Are you curious to find out which cars have rocked the scene during the 80s? 

Audi Sport Quattro S1 

The mid-80s started to be challenging for Audi's presence in Group B when smaller, purpose-built, four-wheel-driven competitors began to appear. For this reason, the Audi top executives decided to save face and revamp their already known "athlete."

The new Sport Quattro had a shorter wheelbase, with the intent to improve their turn-in capabilities and reduce weight. In addition, several steel components were replaced with lighter materials like Kevlar or aluminum while radiators, batteries, and other accessories were placed on the car's back. The Audi Sport Quattro Group-B rally car also enhanced the unique 2.1L inline-5 power plant, capable of producing in excess of 500 hp. In the Audi Sport Quattro S1 road version, the same 5 cylinder engine achieved 306 hp, propelling the car from 0-100 km/h in a staggering  5.6 seconds. 

In 1981, the Quattro won the Austrian round of the European championship, proving that the four-wheel-drive experiment had paid off.
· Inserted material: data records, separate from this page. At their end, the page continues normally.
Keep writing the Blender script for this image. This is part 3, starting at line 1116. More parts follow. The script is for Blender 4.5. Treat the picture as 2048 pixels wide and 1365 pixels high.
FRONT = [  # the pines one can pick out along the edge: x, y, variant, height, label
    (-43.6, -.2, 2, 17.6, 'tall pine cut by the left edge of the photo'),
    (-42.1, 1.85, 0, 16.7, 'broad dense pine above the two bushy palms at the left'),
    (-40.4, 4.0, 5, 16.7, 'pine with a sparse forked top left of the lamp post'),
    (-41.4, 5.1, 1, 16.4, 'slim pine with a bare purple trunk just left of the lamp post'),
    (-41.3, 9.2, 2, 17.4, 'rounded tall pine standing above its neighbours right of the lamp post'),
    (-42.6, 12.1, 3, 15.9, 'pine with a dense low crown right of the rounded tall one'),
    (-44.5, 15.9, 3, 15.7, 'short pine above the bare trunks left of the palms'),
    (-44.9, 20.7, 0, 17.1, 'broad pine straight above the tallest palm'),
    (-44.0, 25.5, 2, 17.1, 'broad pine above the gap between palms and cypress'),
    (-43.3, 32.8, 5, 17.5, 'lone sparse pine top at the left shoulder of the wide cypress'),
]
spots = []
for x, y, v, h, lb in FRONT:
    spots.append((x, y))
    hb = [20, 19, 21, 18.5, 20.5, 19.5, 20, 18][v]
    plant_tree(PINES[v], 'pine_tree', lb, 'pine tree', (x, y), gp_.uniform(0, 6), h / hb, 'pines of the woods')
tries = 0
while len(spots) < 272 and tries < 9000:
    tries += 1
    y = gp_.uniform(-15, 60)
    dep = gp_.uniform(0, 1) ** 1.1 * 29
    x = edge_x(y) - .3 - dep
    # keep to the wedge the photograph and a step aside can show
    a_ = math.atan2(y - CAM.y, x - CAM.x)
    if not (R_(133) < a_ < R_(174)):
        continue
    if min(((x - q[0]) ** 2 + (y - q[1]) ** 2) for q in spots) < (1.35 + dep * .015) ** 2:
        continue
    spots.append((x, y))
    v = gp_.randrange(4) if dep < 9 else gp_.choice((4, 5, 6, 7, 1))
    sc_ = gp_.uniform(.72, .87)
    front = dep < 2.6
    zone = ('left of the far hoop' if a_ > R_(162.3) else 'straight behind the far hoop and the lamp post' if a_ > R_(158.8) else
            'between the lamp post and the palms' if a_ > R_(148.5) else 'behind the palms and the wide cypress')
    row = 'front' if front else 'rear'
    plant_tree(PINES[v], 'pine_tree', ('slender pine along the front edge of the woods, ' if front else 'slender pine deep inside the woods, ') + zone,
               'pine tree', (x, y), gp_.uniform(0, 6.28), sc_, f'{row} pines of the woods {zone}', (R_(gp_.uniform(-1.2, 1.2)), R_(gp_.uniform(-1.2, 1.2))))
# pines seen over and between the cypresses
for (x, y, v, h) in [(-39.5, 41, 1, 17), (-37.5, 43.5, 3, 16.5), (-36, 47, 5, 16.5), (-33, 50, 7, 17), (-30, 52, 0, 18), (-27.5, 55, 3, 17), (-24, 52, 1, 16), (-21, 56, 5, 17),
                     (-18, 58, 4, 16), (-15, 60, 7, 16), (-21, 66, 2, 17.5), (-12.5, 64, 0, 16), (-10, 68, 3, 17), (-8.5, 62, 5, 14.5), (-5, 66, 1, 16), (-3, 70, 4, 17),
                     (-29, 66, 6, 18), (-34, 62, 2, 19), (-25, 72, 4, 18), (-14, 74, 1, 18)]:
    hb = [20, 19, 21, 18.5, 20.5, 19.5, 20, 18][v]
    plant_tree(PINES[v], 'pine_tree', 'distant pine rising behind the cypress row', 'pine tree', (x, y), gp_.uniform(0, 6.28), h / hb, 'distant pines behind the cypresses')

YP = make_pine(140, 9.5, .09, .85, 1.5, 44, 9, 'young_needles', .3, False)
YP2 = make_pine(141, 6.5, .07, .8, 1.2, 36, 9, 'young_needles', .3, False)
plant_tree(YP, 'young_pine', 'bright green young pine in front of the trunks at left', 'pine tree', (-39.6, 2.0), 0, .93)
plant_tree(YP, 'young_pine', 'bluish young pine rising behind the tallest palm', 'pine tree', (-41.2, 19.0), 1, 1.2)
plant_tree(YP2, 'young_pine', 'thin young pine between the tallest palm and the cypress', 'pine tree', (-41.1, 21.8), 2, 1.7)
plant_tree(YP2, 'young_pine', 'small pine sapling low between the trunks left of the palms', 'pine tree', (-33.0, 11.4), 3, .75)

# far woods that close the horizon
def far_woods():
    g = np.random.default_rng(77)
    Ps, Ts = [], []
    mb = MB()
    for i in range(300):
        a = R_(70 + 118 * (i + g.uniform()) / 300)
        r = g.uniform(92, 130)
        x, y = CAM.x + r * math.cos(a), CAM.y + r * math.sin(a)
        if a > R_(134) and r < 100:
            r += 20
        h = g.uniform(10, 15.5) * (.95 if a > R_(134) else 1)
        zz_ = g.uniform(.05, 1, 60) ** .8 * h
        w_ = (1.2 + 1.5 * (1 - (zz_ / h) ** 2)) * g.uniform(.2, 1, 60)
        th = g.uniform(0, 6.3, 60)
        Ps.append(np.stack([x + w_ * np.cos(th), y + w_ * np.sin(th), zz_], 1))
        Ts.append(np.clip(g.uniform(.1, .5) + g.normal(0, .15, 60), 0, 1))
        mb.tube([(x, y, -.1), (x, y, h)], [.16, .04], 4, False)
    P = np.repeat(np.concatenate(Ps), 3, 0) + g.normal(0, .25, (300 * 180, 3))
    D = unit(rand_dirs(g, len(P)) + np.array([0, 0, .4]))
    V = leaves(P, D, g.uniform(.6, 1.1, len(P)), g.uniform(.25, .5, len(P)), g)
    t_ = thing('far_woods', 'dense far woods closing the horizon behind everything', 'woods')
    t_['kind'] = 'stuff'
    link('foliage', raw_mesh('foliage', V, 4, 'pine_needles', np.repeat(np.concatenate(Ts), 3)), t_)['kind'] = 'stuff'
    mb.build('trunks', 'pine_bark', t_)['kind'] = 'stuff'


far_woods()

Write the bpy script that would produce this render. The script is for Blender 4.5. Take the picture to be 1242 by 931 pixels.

Audi continued enjoying success with Manufacturers’ titles in ‘82 and ‘84 as well as Drivers’ titles in ‘83 and ‘84 at the hands of Hannu Mikkola and Stig Blomqvist respectively and earned even more publicity when Michèle Mouton, the first woman to win an international rally, won the 1981 San Remo rally.

Audi is so proud of Quattro's legacy that still uses this nomenclature for all four-wheel-drive models they launch.